New research from CultureAI has revealed a growing gap between how AI is used in practice and how organisations believe it’s being controlled. Worryingly, the report revealed that while 72% of organisations believe they have full visibility into AI usage, 65% still report detecting unauthorised shadow AI, revealing a structural gap between perceived control and operational reality.
The research, titled The State of Enterprise AI Usage: The Illusion of Control, was conducted by Censuswide, features insights from 300 senior technology, security, and risk leaders from across North America and Europe.
Unsurprisingly, AI is widely used across teams, with 67% of security leaders reporting wide use across the organisation and 27% use in specific functions. Currently, AI use is most notably focused on core functions like data analysis and RevOps (72%), software development and engineering (59%), and customer support (43%). Yet, the vast majority of respondents (91%) expect AI usage to grow across their entire organisation over the next 12 months, with 41% expecting significant growth. However, risk scales with usage. As exposure grows faster than controls, an organisation often has little time to prepare.
Nearly three-quarters (72%) of respondents report full visibility into AI usage, while 28% report only partial or no visibility.

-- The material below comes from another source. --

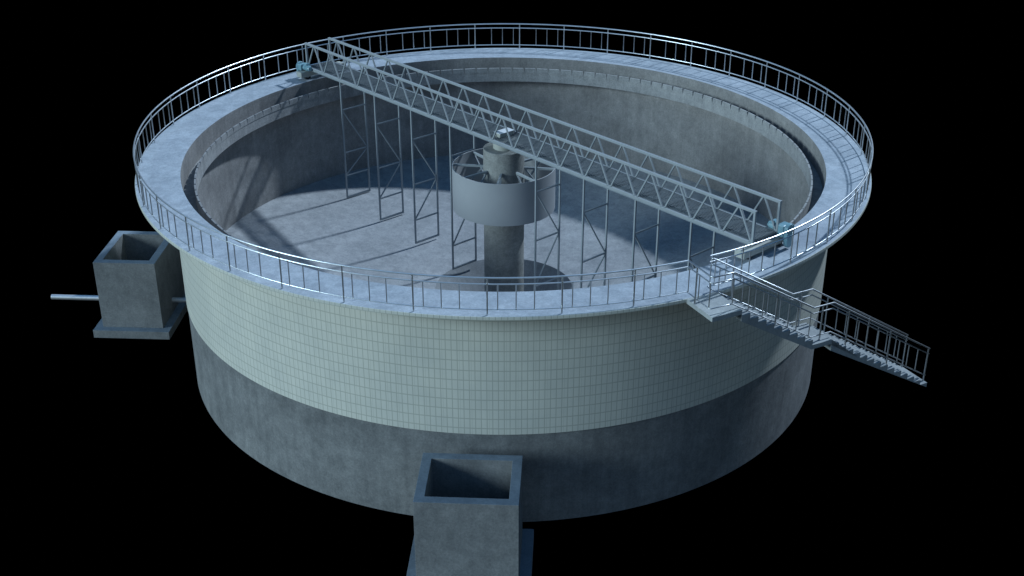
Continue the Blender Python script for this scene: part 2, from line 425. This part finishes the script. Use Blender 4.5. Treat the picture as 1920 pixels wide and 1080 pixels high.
# end carriages, wheels, drives (the two ends mirror each other about the centre)
def P2(sg, s, o, z): return B(sg*s, sg*o, z)
for sg in (1, -1):
    ea, eb, ec = U*sg, -N_*sg, Vector((0, 0, 1))
    # e-frame: s outward from the centre, q = -o  (drive sits at q > 0 on the right end)
    car = bpy.data.objects.new('end_carriage', None); COL.objects.link(car); car.parent = br
    bm = new(); frame_box(bm, (0, 0, 0), ea, eb, ec, 10.72, 11.06, -1.02, 1.0, .13, .345); obj('beam', bm, M['block'], car, bevel=.01)
    for q in (-.66, .66):
        bm = new(); c = ea*10.89+eb*q; cyl(bm, c+ea*-.10+ec*.135, c+ea*.10+ec*.135, .133, 32); obj('wheel', bm, M['rubber'], car, 40)
        bm = new(); cyl(bm, c-ea*.12+ec*.135, c+ea*.12+ec*.135, .05, 20); obj('axle', bm, M['frame'], car, 40)
    dr = bpy.data.objects.new('drive_unit', None); COL.objects.link(dr); dr.parent = br
    # gearbox
    bm = new(); frame_box(bm, (0, 0, 0), ea, eb, ec, 10.93, 11.16, .52, .86, .35, .70 if sg > 0 else .58); obj('gearbox', bm, M['teal'], dr, bevel=.025)
    bm = new(); mz = .55 if sg > 0 else .475
    cyl(bm, ea*10.93+eb*.68+ec*mz, ea*10.62+eb*.68+ec*mz, .115, 28)
    cyl(bm, ea*10.78+eb*.68+ec*mz, ea*10.75+eb*.68+ec*mz, .125, 28)
    cyl(bm, ea*10.62+eb*.68+ec*mz, ea*10.55+eb*.68+ec*mz, .105, 28, .08)
    frame_box(bm, (0, 0, 0), ea, eb, ec, 10.68, 10.84, .60, .76, mz+.11, mz+.17)
    obj('motor', bm, M['teal'], dr, 40)
    # chain guard: rounded plate from the gearbox down to the wheel
    bm = new(); pts = []; gz = .60 if sg > 0 else .46
    for i in range(13): a = math.pi*i/12; pts.append((.69+.17*math.cos(a), gz+.17*math.sin(a)))
    for i in range(13): a = math.pi+math.pi*i/12; pts.append((.69+.14*math.cos(a), .19+.14*math.sin(a)))
    A_ = [bm.verts.new(ea*11.17+eb*q+ec*z) for q, z in pts]; B_ = [bm.verts.new(ea*11.30+eb*q+ec*z) for q, z in pts]
    bm.faces.new(A_); bm.faces.new(B_[::-1])
    for i in range(len(pts)): j = (i+1) % len(pts); bm.faces.new((A_[i], A_[j], B_[j], B_[i]))
    obj('chain_guard', bm, M['teal'], dr, 40, bevel=.02)
    bm = new(); cyl(bm, ea*11.31+eb*.69+ec*gz, ea*11.335+eb*.69+ec*gz, .06, 20); obj('guard_cap', bm, M['teal'], dr, 40)

# flat box standing on the bridge
bx = thing('slip_ring_box', 'small pale flat metal box lying on the bridge grating above the centre pillar', 'box')
bm = new(); frame_box(bm, (0, 0, 0), U, N_, Z, -.14, .16, -.30, .30, ZB+.058, ZB+.19); obj('housing', bm, M['block'], bx, bevel=.012)
bm = new(); frame_box(bm, (0, 0, 0), U, N_, Z, -.155, .175, -.315, .315, ZB+.191, ZB+.21); obj('lid', bm, M['lid'], bx, bevel=.004)

# ================================================================== CONCRETE CHAMBERS
def chamber(label, x0, x1, y0, y1, z0, z1, t, e, h):
    c = thing('concrete_chamber', label, 'concrete box', 'open concrete chambers beside the tank')
    bm = new()
    o = [(x0, y0), (x1, y0), (x1, y1), (x0, y1)]; i_ = [(x0+t, y0+t), (x1-t, y0+t), (x1-t, y1-t), (x0+t, y1-t)]
    vo0 = [bm.verts.new((a, b, z0)) for a, b in o]; vo1 = [bm.verts.new((a, b, z1)) for a, b in o]
    vi0 = [bm.verts.new((a, b, z0+.1)) for a, b in i_]; vi1 = [bm.verts.new((a, b, z1)) for a, b in i_]
    for k in range(4):
        j = (k+1) % 4
        bm.faces.new((vo0[k], vo0[j], vo1[j], vo1[k])); f = bm.faces.new((vo1[k], vo1[j], vi1[j], vi1[k])); f.material_index = 1
        bm.faces.new((vi1[k], vi1[j], vi0[j], vi0[k]))
    bm.faces.new(vi0); bm.faces.new(vo0[::-1])
    obj('wall', bm, [M['chamber'], M['cap_toplit']], c, bevel=.008)
    bm = new(); box(bm, x0-e, x1+e, y0-e, y1+e, z0-h, z0-.001)
    for f in bm.faces:
        f.normal_update()
        if all(abs(v.co.z-(z0-.001)) < 1e-4 for v in f.verts): f.material_index = 1
    obj('base_slab', bm, [M['chamber'], M['cap_toplit']], c, bevel=.008)
    return c
chamber('open square concrete chamber left of the tank with a steel pipe through it', -14.77, -12.53, -.01, 2.76, -7.25, -4.63, .275, .288, .31)
chamber('open square concrete chamber in the foreground against the front of the tank', -1.55, 1.17, -13.74, -11.5, -7.20, -4.50, .266, .315, .33)
pp = thing('steel_pipe', 'shiny round steel pipe running through the left concrete chamber into the tank', 'pipe', loc=(0, 0, 0))
bm = new()
n = 28; xs = (-17.15, -10.95)
ro, ri = .098, .085
rings = []
for x, r in ((xs[0], ri), (xs[0], ro), (xs[1], ro), (xs[1], ri)):
    rings.append([bm.verts.new((x, 1.37+r*math.cos(TAU*i/n), -6.79+r*math.sin(TAU*i/n))) for i in range(n)])
for a, b in ((0, 1), (1, 2), (2, 3), (3, 0)):
    for i in range(n): bm.faces.new((rings[a][i], rings[a][(i+1) % n], rings[b][(i+1) % n], rings[b][i]))
obj('tube', bm, M['pipe'], pp, 40)

# ================================================================== LIGHTS
def sun(name, frm, strength, color, angle):
    l = bpy.data.lights.new(name, 'SUN'); l.energy = strength; l.color = color; l.angle = rad(angle)
    o = bpy.data.objects.new(name, l); COL.objects.link(o)
    o.rotation_euler = Vector(frm).to_track_quat('Z', 'Y').to_euler(); o.location = Vector(frm)*30
def dirv(az, el): return (math.cos(rad(az))*math.cos(rad(el)), math.sin(rad(az))*math.cos(rad(el)), math.sin(rad(el)))
sun('key_light', dirv(43.5, 44), 3.3, (.71, .87, 1.04), 2.4)
sun('front_fill', dirv(-152, 16), 2.35, (.73, .97, 1.10), 18)
sun('low_fill', dirv(-60, 2), .22, (.72, .92, 1.0), 110)
sun('top_fill', dirv(-90, 86), .72, (.08, .40, 1.0), 140)

# ================================================================== CAMERA
cam = bpy.data.cameras.new('camera'); co = bpy.data.objects.new('camera', cam); COL.objects.link(co)
cam.sensor_width = 36; cam.lens = 36*2369.27/1920; cam.clip_end = 500
r = Vector((0.998649068, 0.051957606, 0.000667819)); u = Vector((-0.024088162, 0.451521372, 0.891935094)); f = Vector((-0.046041278, 0.890746237, -0.452162961))
co.matrix_world = Matrix(((r.x, u.x, -f.x, cam_loc.x), (r.y, u.y, -f.y, cam_loc.y), (r.z, u.z, -f.z, cam_loc.z), (0, 0, 0, 1)))
S.camera = co
S.render.engine = 'CYCLES'
S.cycles.diffuse_bounces = 2
S.render.resolution_x = 1024; S.render.resolution_y = 576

However, nearly two-thirds (65%) of respondents reported detection of unauthorised AI usage (shadow AI). This means that many tools, personal accounts, and embedded AI features remain invisible to traditional controls.
Most organisations express strong confidence in their visibility and governance posture, with formal frameworks, policies, and oversight committees now being common. However, unauthorised AI usage, limited detection and inconsistent enforcement capabilities remain widespread, creating an illusion of control: governance exists, but behaviour frequently escapes it.
Leaders consistently identify high-impact concerns such as compliance exposure (56%), data leakage via prompts and uploads (52%), credential compromise (40%), and intellectual property loss (39%). Despite this, nearly half (46%) of respondents rate AI risk as moderate or lower. Whilst organisations acknowledge AI risk, these risks are rarely escalated. This apparent contradiction reveals that leaders are not dismissing AI risk, but they are struggling to accurately quantify it in an environment where damage often occurs without an obvious breach, alert, or outage.
Most organisations have policies, committees, and training in place, but lack mechanisms that operate in real time at the point where AI risk is actually created: prompts, uploads, and embedded AI features inside SaaS tools. Nearly two-thirds (62%) of organisations report they have already implemented a formal AI governance framework, while a further third are actively developing one. Similarly, over two-thirds (67%) say they have established an AI or risk committee with explicit oversight responsibilities. However, this confidence sits alongside clear operational gaps, with 20% of respondents acknowledging that their policies are not actively enforced and more than a third lacking dedicated AI detection capabilities altogether.
Oliver Simonnet, Lead Cybersecurity Researcher at CultureAI, said: “Generative AI is now embedded across everyday workflows, often beyond traditional IT oversight. While many organisations believe they have governance frameworks in place, our research reveals a widening gap between perceived control and operational reality. The most significant AI risks in 2026 aren’t theoretical; they’re practical, high-probability risks tied to everyday use. Policies set intent, but without real-time enforcement at the point of use, risk is created quietly and at scale. To adopt AI at scale responsibly, businesses must move beyond policy and implement real-time, enforceable controls where risk is actually created.”